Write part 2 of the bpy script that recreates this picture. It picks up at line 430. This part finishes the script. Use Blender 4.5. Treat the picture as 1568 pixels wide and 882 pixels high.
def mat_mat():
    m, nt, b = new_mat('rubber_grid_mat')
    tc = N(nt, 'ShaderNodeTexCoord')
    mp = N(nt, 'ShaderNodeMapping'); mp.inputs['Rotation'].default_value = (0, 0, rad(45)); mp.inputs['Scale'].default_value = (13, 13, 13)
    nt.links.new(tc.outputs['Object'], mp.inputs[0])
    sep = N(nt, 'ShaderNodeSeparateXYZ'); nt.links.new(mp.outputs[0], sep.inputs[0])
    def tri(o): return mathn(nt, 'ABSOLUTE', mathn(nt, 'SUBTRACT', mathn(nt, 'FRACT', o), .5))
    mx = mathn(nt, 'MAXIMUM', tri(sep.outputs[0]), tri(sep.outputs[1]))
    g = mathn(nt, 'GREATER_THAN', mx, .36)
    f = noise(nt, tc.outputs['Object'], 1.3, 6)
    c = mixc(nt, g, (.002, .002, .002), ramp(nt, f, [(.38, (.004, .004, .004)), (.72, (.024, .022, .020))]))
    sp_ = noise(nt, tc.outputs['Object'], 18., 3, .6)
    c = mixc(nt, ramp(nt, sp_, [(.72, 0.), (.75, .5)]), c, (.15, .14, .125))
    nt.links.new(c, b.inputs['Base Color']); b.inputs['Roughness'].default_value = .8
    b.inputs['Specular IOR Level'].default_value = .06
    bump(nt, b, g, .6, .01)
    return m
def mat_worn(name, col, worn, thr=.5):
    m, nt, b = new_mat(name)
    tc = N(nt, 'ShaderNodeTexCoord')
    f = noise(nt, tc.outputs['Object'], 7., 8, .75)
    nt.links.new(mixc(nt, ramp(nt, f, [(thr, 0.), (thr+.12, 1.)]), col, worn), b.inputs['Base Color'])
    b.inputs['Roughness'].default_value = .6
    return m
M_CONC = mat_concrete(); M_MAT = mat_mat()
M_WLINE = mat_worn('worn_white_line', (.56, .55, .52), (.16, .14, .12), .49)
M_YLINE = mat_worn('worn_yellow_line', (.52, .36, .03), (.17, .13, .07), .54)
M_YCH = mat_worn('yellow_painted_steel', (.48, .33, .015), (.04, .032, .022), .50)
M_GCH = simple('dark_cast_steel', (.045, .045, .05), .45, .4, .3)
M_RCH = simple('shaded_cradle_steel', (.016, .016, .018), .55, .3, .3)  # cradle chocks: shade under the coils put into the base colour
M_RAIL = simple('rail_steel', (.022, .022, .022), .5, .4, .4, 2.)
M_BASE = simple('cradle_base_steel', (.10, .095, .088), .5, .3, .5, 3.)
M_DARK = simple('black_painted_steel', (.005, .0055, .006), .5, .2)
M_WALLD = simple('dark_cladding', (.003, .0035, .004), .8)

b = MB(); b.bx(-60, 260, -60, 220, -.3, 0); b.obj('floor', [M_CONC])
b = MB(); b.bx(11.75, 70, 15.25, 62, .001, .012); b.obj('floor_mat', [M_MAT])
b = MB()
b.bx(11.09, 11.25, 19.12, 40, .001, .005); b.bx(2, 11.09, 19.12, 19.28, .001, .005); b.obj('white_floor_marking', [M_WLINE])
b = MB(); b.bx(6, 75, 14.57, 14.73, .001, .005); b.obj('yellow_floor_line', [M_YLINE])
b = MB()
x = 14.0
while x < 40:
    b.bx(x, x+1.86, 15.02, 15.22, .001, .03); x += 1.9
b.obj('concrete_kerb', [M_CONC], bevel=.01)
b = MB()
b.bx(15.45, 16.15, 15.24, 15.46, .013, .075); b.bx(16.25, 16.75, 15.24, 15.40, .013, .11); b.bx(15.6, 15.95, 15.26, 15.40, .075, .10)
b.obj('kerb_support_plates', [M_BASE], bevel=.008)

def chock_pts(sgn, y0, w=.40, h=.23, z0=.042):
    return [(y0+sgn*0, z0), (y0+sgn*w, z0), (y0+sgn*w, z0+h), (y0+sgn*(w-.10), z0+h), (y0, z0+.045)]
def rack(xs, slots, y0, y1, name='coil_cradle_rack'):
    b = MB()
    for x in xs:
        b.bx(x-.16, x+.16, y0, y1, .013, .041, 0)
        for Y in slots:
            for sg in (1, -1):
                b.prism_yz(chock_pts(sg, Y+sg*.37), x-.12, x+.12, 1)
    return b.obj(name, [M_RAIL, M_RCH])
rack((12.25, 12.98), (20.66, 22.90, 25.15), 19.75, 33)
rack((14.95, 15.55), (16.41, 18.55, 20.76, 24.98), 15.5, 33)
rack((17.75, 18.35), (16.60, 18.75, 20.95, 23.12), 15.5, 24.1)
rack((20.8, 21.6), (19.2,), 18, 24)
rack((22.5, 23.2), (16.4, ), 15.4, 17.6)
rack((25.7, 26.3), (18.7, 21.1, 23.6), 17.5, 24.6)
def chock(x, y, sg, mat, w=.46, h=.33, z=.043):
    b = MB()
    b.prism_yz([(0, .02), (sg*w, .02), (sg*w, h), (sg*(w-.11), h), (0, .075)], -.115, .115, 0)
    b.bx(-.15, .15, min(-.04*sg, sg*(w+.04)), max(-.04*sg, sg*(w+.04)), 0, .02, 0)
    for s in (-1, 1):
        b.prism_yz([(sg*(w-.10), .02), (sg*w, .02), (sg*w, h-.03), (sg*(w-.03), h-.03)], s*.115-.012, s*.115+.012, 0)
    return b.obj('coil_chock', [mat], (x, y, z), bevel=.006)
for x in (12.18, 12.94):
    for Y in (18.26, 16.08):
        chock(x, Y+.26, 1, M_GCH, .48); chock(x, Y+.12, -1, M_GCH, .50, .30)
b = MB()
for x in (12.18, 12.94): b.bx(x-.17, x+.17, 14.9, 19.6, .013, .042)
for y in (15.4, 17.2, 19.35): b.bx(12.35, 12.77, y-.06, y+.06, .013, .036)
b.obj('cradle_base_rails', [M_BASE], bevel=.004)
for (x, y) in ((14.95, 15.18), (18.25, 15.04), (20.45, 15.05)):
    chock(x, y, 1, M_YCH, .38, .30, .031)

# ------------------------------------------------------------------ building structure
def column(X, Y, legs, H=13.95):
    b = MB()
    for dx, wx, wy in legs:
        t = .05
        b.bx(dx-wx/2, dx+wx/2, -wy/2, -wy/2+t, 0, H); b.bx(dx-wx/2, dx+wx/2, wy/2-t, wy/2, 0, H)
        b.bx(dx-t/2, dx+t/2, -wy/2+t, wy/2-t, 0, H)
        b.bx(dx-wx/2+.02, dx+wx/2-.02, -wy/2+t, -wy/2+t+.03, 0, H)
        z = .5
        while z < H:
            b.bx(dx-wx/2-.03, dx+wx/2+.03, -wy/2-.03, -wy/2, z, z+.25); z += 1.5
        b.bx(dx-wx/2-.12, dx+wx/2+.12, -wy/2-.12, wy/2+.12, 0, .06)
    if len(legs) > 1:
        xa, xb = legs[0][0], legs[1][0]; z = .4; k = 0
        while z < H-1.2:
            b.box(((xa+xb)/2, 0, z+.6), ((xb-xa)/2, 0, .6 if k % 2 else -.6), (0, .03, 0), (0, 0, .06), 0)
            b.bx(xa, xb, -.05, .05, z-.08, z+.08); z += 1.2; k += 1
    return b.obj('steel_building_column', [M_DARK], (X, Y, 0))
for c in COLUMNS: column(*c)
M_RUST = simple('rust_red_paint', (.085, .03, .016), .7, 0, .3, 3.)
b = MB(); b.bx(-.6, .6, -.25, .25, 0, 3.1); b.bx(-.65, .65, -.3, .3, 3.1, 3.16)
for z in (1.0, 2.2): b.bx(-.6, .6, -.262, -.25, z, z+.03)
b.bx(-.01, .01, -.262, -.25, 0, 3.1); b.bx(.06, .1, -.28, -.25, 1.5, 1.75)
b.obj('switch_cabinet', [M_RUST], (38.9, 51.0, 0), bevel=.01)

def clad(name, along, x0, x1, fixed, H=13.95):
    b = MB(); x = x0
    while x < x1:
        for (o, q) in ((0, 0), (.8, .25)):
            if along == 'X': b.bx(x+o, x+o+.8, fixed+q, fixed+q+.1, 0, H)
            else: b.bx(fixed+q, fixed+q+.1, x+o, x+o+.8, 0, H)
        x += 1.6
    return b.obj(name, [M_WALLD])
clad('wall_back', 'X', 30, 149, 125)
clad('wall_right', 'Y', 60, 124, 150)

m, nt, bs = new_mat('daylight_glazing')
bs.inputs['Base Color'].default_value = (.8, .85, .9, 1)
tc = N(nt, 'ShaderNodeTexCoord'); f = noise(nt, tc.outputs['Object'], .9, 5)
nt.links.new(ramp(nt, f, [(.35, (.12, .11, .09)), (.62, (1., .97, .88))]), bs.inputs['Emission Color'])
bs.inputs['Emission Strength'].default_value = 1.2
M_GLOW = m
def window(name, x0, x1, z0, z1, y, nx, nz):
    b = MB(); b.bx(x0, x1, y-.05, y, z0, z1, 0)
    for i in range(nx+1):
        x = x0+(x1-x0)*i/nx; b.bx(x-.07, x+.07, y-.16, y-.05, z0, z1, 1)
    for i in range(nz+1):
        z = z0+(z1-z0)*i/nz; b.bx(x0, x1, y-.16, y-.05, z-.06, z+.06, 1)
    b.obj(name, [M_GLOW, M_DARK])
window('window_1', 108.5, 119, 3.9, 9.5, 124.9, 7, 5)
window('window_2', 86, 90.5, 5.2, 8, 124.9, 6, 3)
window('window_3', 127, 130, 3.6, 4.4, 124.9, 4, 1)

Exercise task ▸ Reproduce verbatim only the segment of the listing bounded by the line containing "clad('wall_back', 'X', 30, 149, 125)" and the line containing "clad('wall_right', 'Y', 60, 124, 150)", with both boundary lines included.

Solution below ▸
clad('wall_back', 'X', 30, 149, 125)
clad('wall_right', 'Y', 60, 124, 150)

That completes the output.